Repeat the full listing, word for word.
# Data segment start
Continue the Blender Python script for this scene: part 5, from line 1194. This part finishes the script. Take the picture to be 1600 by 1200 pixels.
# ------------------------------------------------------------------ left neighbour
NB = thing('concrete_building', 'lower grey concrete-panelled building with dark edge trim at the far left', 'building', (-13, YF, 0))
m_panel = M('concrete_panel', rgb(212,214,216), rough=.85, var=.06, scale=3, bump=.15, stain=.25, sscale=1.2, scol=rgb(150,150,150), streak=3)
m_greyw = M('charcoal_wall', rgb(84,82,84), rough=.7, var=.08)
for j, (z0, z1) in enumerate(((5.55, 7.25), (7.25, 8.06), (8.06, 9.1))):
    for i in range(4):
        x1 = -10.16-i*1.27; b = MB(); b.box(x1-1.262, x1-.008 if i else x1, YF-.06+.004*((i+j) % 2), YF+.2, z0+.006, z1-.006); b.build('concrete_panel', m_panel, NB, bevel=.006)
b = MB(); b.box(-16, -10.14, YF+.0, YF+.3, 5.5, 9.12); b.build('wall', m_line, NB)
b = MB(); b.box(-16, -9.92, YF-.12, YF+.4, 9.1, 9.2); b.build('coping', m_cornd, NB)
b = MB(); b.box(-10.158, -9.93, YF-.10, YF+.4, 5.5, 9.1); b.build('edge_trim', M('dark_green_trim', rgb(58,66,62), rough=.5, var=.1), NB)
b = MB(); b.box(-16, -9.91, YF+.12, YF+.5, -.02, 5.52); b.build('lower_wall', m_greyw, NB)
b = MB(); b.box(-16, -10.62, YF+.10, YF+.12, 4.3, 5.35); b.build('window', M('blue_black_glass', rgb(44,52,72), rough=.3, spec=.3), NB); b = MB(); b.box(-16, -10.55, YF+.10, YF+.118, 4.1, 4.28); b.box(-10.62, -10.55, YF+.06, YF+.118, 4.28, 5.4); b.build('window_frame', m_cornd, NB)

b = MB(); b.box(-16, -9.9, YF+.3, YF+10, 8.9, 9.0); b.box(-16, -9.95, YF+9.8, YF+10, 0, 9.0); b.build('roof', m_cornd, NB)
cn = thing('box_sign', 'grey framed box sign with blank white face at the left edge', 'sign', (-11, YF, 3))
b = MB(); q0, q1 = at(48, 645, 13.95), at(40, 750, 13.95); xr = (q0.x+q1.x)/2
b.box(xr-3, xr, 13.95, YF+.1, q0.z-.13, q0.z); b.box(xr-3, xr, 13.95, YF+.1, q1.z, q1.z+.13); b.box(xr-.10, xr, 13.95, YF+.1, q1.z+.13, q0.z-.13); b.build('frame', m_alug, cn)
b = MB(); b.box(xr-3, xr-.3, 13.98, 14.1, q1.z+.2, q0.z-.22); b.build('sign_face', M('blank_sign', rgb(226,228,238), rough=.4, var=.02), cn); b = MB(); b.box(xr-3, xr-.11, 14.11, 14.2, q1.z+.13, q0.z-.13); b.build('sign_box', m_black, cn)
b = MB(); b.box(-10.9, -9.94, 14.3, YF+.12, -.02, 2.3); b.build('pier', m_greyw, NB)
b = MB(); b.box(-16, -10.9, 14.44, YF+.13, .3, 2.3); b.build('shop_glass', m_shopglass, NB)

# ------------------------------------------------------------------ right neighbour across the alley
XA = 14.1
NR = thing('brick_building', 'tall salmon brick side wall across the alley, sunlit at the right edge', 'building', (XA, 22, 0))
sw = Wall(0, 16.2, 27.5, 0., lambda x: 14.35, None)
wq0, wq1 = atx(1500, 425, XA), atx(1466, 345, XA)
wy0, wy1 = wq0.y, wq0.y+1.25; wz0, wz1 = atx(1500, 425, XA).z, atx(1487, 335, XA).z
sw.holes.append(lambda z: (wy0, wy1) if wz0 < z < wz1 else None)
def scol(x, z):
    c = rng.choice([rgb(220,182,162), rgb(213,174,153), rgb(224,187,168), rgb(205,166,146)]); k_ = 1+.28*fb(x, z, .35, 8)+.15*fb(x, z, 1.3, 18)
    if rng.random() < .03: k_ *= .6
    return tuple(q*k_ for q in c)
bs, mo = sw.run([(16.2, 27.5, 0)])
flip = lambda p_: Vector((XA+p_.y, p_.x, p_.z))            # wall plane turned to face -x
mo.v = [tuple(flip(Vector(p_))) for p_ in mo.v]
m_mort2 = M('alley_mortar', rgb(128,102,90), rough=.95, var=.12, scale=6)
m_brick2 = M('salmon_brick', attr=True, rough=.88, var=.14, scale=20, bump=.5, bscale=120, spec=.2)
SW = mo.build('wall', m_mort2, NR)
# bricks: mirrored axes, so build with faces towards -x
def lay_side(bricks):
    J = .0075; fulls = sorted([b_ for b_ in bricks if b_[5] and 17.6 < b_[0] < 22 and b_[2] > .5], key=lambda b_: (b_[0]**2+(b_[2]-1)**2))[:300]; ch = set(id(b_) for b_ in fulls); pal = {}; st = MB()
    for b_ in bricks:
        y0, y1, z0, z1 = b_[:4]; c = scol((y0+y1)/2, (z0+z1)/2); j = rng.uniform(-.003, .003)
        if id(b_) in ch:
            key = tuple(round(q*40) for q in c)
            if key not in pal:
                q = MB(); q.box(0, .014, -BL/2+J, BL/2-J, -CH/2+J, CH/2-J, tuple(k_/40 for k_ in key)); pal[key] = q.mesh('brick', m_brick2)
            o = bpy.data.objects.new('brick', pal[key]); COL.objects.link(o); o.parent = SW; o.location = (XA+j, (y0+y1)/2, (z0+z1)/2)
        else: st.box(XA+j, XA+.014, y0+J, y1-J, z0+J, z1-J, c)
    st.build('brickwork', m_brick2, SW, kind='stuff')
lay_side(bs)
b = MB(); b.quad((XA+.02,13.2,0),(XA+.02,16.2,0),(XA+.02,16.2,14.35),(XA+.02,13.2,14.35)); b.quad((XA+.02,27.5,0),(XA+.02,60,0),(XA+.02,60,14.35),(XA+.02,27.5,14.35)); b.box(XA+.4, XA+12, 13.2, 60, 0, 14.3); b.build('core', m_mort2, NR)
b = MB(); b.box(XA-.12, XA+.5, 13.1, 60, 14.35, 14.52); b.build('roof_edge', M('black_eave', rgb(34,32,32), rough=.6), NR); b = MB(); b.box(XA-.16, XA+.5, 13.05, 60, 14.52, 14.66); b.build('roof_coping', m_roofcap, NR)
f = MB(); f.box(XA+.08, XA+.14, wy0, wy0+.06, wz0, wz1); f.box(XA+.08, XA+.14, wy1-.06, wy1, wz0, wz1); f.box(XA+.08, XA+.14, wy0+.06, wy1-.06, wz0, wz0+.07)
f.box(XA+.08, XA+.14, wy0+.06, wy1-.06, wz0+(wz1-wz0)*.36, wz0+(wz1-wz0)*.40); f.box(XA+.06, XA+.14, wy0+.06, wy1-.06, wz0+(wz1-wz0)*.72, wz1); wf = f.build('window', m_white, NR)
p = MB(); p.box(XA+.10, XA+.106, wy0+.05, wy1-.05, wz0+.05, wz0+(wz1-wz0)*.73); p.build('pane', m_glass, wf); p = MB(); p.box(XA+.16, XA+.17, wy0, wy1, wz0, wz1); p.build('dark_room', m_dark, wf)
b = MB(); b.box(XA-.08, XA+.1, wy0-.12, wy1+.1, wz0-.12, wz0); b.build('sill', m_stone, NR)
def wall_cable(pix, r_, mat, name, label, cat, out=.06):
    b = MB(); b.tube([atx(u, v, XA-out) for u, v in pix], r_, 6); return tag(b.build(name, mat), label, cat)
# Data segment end
Solution for this problem
Continue the Blender Python script for this scene: part 5, from line 1194. This part finishes the script. Take the picture to be 1600 by 1200 pixels.
# ------------------------------------------------------------------ left neighbour
NB = thing('concrete_building', 'lower grey concrete-panelled building with dark edge trim at the far left', 'building', (-13, YF, 0))
m_panel = M('concrete_panel', rgb(212,214,216), rough=.85, var=.06, scale=3, bump=.15, stain=.25, sscale=1.2, scol=rgb(150,150,150), streak=3)
m_greyw = M('charcoal_wall', rgb(84,82,84), rough=.7, var=.08)
for j, (z0, z1) in enumerate(((5.55, 7.25), (7.25, 8.06), (8.06, 9.1))):
    for i in range(4):
        x1 = -10.16-i*1.27; b = MB(); b.box(x1-1.262, x1-.008 if i else x1, YF-.06+.004*((i+j) % 2), YF+.2, z0+.006, z1-.006); b.build('concrete_panel', m_panel, NB, bevel=.006)
b = MB(); b.box(-16, -10.14, YF+.0, YF+.3, 5.5, 9.12); b.build('wall', m_line, NB)
b = MB(); b.box(-16, -9.92, YF-.12, YF+.4, 9.1, 9.2); b.build('coping', m_cornd, NB)
b = MB(); b.box(-10.158, -9.93, YF-.10, YF+.4, 5.5, 9.1); b.build('edge_trim', M('dark_green_trim', rgb(58,66,62), rough=.5, var=.1), NB)
b = MB(); b.box(-16, -9.91, YF+.12, YF+.5, -.02, 5.52); b.build('lower_wall', m_greyw, NB)
b = MB(); b.box(-16, -10.62, YF+.10, YF+.12, 4.3, 5.35); b.build('window', M('blue_black_glass', rgb(44,52,72), rough=.3, spec=.3), NB); b = MB(); b.box(-16, -10.55, YF+.10, YF+.118, 4.1, 4.28); b.box(-10.62, -10.55, YF+.06, YF+.118, 4.28, 5.4); b.build('window_frame', m_cornd, NB)

b = MB(); b.box(-16, -9.9, YF+.3, YF+10, 8.9, 9.0); b.box(-16, -9.95, YF+9.8, YF+10, 0, 9.0); b.build('roof', m_cornd, NB)
cn = thing('box_sign', 'grey framed box sign with blank white face at the left edge', 'sign', (-11, YF, 3))
b = MB(); q0, q1 = at(48, 645, 13.95), at(40, 750, 13.95); xr = (q0.x+q1.x)/2
b.box(xr-3, xr, 13.95, YF+.1, q0.z-.13, q0.z); b.box(xr-3, xr, 13.95, YF+.1, q1.z, q1.z+.13); b.box(xr-.10, xr, 13.95, YF+.1, q1.z+.13, q0.z-.13); b.build('frame', m_alug, cn)
b = MB(); b.box(xr-3, xr-.3, 13.98, 14.1, q1.z+.2, q0.z-.22); b.build('sign_face', M('blank_sign', rgb(226,228,238), rough=.4, var=.02), cn); b = MB(); b.box(xr-3, xr-.11, 14.11, 14.2, q1.z+.13, q0.z-.13); b.build('sign_box', m_black, cn)
b = MB(); b.box(-10.9, -9.94, 14.3, YF+.12, -.02, 2.3); b.build('pier', m_greyw, NB)
b = MB(); b.box(-16, -10.9, 14.44, YF+.13, .3, 2.3); b.build('shop_glass', m_shopglass, NB)

# ------------------------------------------------------------------ right neighbour across the alley
XA = 14.1
NR = thing('brick_building', 'tall salmon brick side wall across the alley, sunlit at the right edge', 'building', (XA, 22, 0))
sw = Wall(0, 16.2, 27.5, 0., lambda x: 14.35, None)
wq0, wq1 = atx(1500, 425, XA), atx(1466, 345, XA)
wy0, wy1 = wq0.y, wq0.y+1.25; wz0, wz1 = atx(1500, 425, XA).z, atx(1487, 335, XA).z
sw.holes.append(lambda z: (wy0, wy1) if wz0 < z < wz1 else None)
def scol(x, z):
    c = rng.choice([rgb(220,182,162), rgb(213,174,153), rgb(224,187,168), rgb(205,166,146)]); k_ = 1+.28*fb(x, z, .35, 8)+.15*fb(x, z, 1.3, 18)
    if rng.random() < .03: k_ *= .6
    return tuple(q*k_ for q in c)
bs, mo = sw.run([(16.2, 27.5, 0)])
flip = lambda p_: Vector((XA+p_.y, p_.x, p_.z))            # wall plane turned to face -x
mo.v = [tuple(flip(Vector(p_))) for p_ in mo.v]
m_mort2 = M('alley_mortar', rgb(128,102,90), rough=.95, var=.12, scale=6)
m_brick2 = M('salmon_brick', attr=True, rough=.88, var=.14, scale=20, bump=.5, bscale=120, spec=.2)
SW = mo.build('wall', m_mort2, NR)
# bricks: mirrored axes, so build with faces towards -x
def lay_side(bricks):
    J = .0075; fulls = sorted([b_ for b_ in bricks if b_[5] and 17.6 < b_[0] < 22 and b_[2] > .5], key=lambda b_: (b_[0]**2+(b_[2]-1)**2))[:300]; ch = set(id(b_) for b_ in fulls); pal = {}; st = MB()
    for b_ in bricks:
        y0, y1, z0, z1 = b_[:4]; c = scol((y0+y1)/2, (z0+z1)/2); j = rng.uniform(-.003, .003)
        if id(b_) in ch:
            key = tuple(round(q*40) for q in c)
            if key not in pal:
                q = MB(); q.box(0, .014, -BL/2+J, BL/2-J, -CH/2+J, CH/2-J, tuple(k_/40 for k_ in key)); pal[key] = q.mesh('brick', m_brick2)
            o = bpy.data.objects.new('brick', pal[key]); COL.objects.link(o); o.parent = SW; o.location = (XA+j, (y0+y1)/2, (z0+z1)/2)
        else: st.box(XA+j, XA+.014, y0+J, y1-J, z0+J, z1-J, c)
    st.build('brickwork', m_brick2, SW, kind='stuff')
lay_side(bs)
b = MB(); b.quad((XA+.02,13.2,0),(XA+.02,16.2,0),(XA+.02,16.2,14.35),(XA+.02,13.2,14.35)); b.quad((XA+.02,27.5,0),(XA+.02,60,0),(XA+.02,60,14.35),(XA+.02,27.5,14.35)); b.box(XA+.4, XA+12, 13.2, 60, 0, 14.3); b.build('core', m_mort2, NR)
b = MB(); b.box(XA-.12, XA+.5, 13.1, 60, 14.35, 14.52); b.build('roof_edge', M('black_eave', rgb(34,32,32), rough=.6), NR); b = MB(); b.box(XA-.16, XA+.5, 13.05, 60, 14.52, 14.66); b.build('roof_coping', m_roofcap, NR)
f = MB(); f.box(XA+.08, XA+.14, wy0, wy0+.06, wz0, wz1); f.box(XA+.08, XA+.14, wy1-.06, wy1, wz0, wz1); f.box(XA+.08, XA+.14, wy0+.06, wy1-.06, wz0, wz0+.07)
f.box(XA+.08, XA+.14, wy0+.06, wy1-.06, wz0+(wz1-wz0)*.36, wz0+(wz1-wz0)*.40); f.box(XA+.06, XA+.14, wy0+.06, wy1-.06, wz0+(wz1-wz0)*.72, wz1); wf = f.build('window', m_white, NR)
p = MB(); p.box(XA+.10, XA+.106, wy0+.05, wy1-.05, wz0+.05, wz0+(wz1-wz0)*.73); p.build('pane', m_glass, wf); p = MB(); p.box(XA+.16, XA+.17, wy0, wy1, wz0, wz1); p.build('dark_room', m_dark, wf)
b = MB(); b.box(XA-.08, XA+.1, wy0-.12, wy1+.1, wz0-.12, wz0); b.build('sill', m_stone, NR)
def wall_cable(pix, r_, mat, name, label, cat, out=.06):
    b = MB(); b.tube([atx(u, v, XA-out) for u, v in pix], r_, 6); return tag(b.build(name, mat), label, cat)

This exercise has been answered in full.